CAT used to charge a premium compared to other high speed engines because of the parts availability and the service network. They still have the service network but parts availability is another question, more on par with the issues all engine manufacturers are seeing… average engine load on a harbor tug in the US is something like 8-12%…Many harbor tug operators see value to the response time of a high speed engine vs medium speed… globally you see some large anchor handling tugs with medium speed engines but they typically opt for CPP Z-drives which helps medium speed engines avoid the lug scenario in the middle of the engine/prop curve, CPP Z drives have never really caught on in the States for harbor tug applications…Then there is the emissions part of the question. High Speed engines are mostly all category 1 engines… Much of the medium speed engines are category 2 where the market segment in the states is small and does not justify the cost of taking each engine through EPA emissions approval (C280 and GE are about it)… Above 15/L cylinder gets you into Category 3 where you do not need to comply with EPA but rather IMO but those engines are much larger than what you see in most tugs… There are alot of considerations. Many places did not care so much about the fuel savings because the chartering company paid for fuel… they cared much more about up time and the parts and service network was more valuable then the fuel savings…
This is something I was actually curious about… Are purely domestic/inland vessels (River pushboats, harbor tugs, etc) subject to IMO? I was under the impression IMO requirements only applied to internationally trading vessels… Is that not the case?
There’s a couple things there. Domestic vessels need to meet EPA. If vessel ever ties up internationally whether for Drydock, Panama Canal, or operating between countries it should meet IMO.
My comment was more in regards to category 3 engines which are greater than 15 Liters per cylinder. EPA simply does not have regulations for engines of this size so the defer to current IMO regulations
EPA Category 3 engines are at or above 30 liters per cylinder. Category 2 is between 5 and 29.99 liters for Tier 1 and 2 and between 7 and 29.99 liters for Tier 3 and 4.
Don’t confuse Category and Tier levels or EPA and IMO equivalencies. In the real world, because the hardware to meet Cat 4 is rarely if ever available or can physically fit in existing machinery spaces, exemptions are the rule rather than the exception.
Exemptions are the rule on repowers*. I would fully agree that it is regularly argued for repowers but not so often on new construction.
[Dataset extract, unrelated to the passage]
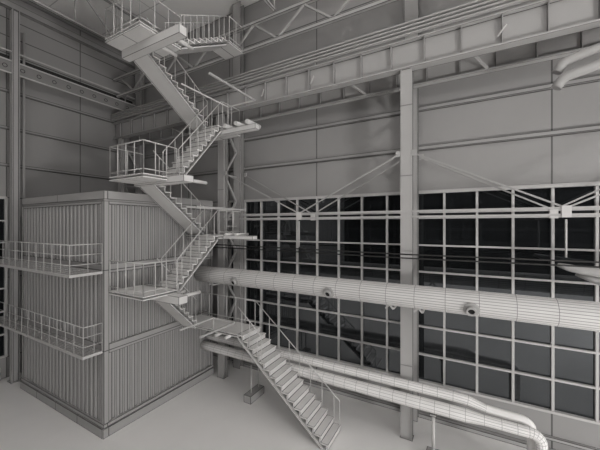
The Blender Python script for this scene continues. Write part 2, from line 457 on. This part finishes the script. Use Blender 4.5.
# ------------------------------------------------------------------ staircase
ST = thing('staircase', 'zigzag steel staircase with railings climbing beside the stacked cabins', 'staircase', (-8.5, 8.5, 0))
RT = 0.018
def run_posts(parent, pts, spacing, h=1.0, ends=True):
    """posts under a rail through pts (list of base points)"""
    for a, b in zip(pts[:-1], pts[1:]):
        a = V(a); b = V(b); n = max(1, round((b-a).length/spacing))
        for k in range(0 if ends else 1, n+(1 if ends else 0)):
            p = a+(b-a)*(k/n)
            MB().tube([p, p+V((0,0,h))], RT*0.9, 6).build('post', M['rail'], parent)
def flight(p0, p1, width_dir, width, n, rails=(True, True), soffit=True, sp=0.5, hr=1.0, post_ends=(False, False)):
    """p0 lower, p1 upper, on one side; width_dir horizontal unit towards the other side"""
    p0 = V(p0); p1 = V(p1); wd = V(width_dir)*width; run = p1-p0; hd = V((run.x, run.y, 0)); rise = run.z
    d = run.normalized(); upn = V((0,0,1))
    body = MB(); dz = V((0,0,0.205)); tz = V((0,0,-0.125)); t = V(width_dir)*0.04
    for o_ in (V((0,0,0)), wd-t):
        a = p0+o_; b = p1+o_
        body.hexa([a-dz, a-dz+t, b-dz+t, b-dz, a+tz, a+tz+t, b+tz+t, b+tz])
    if soffit:
        s0 = V((0,0,0.195)); s1 = V((0,0,0.15)); a = p0+t; b = p1+t; ww = wd-2*t
        body.hexa([a-s0, a-s0+ww, b-s0+ww, b-s0, a-s1, a-s1+ww, b-s1+ww, b-s1])
    F = body.build('flight', M['stair'], ST)
    for k in range(n):
        q = p0+hd*(k/n)+V((0,0,rise*(k+1)/n)); step = hd/n; th = V((0,0,0.045)); nose = -hd.normalized()*0.02
        e = V(width_dir)*0.0
        m = MB()
        A = q+nose+e; B = q+step+e
        m.hexa([A-th, A-th+wd, B-th+wd, B-th, A, A+wd, B+wd, B] if hd.cross(wd).z < 0 else [A-th, B-th, B-th+wd, A-th+wd, A, B, B+wd, A+wd])
        # riser sheet
        rz = V((0,0,rise/n)); tk = hd.normalized()*0.04
        A2 = q+e-rz+V((0,0,0.0)); 
        m.hexa([A2, A2+wd, A2+wd+tk, A2+tk, A2+rz-th, A2+wd+rz-th, A2+wd+tk+rz-th, A2+tk+rz-th])
        m.build('tread', M['stair'], F)
    h = V((0,0,hr))
    for side, o_ in zip(rails, (t*0.5, wd-t*0.5)):
        if not side: continue
        st_ = p0+o_; en = p1+o_
        if side is not True: st_ = en+(st_-en)*side
        MB().tube([st_+h, en+h], RT, 6).build('handrail', M['rail'], F)
        L = (en-st_).length; k = max(2, round(L/sp))
        for i in [-0.46]+list(range(k)):
            p = st_+(en-st_)*((i+0.5)/k)
            MB().tube([p, p+h], RT*0.85, 6).build('post', M['rail'], F)
    return F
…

There were tons of vessels that purchased engines and laid keels but only recently put into service so it may look like exemptions but not.
I know the difference between the date of keel boats and exempted newbuilds … I am in the marine diesel emissions business.
In the real world, because the hardware to meet EPA Tier 4 (or IMO 3) is rarely if ever available or can physically fit in existing machinery spaces, exemptions are the rule rather than the exception.
I get that people use exemptions all the time on repowers and that it adds a ton of burden on the owners to install the SCR systems and the additional complexity of T4 engines vs T2/T3 . im my experience it is complete BS to say 1) its not available and 2) doesn’t fit… I’ve helped end users make the argument but in reality it usually has more to do with the fact that they do not want the SCR system, to deal with urea, the additional costs and the additional complexity of a T4 system vs T2/T3… just my experience and I know you obviously have yours.
Show us a list of SCR systems that available for marine generators between 99kW and 300kW, and propulsion engines between 500kW and 5000kW that fit existing vessels between 50 and 60m.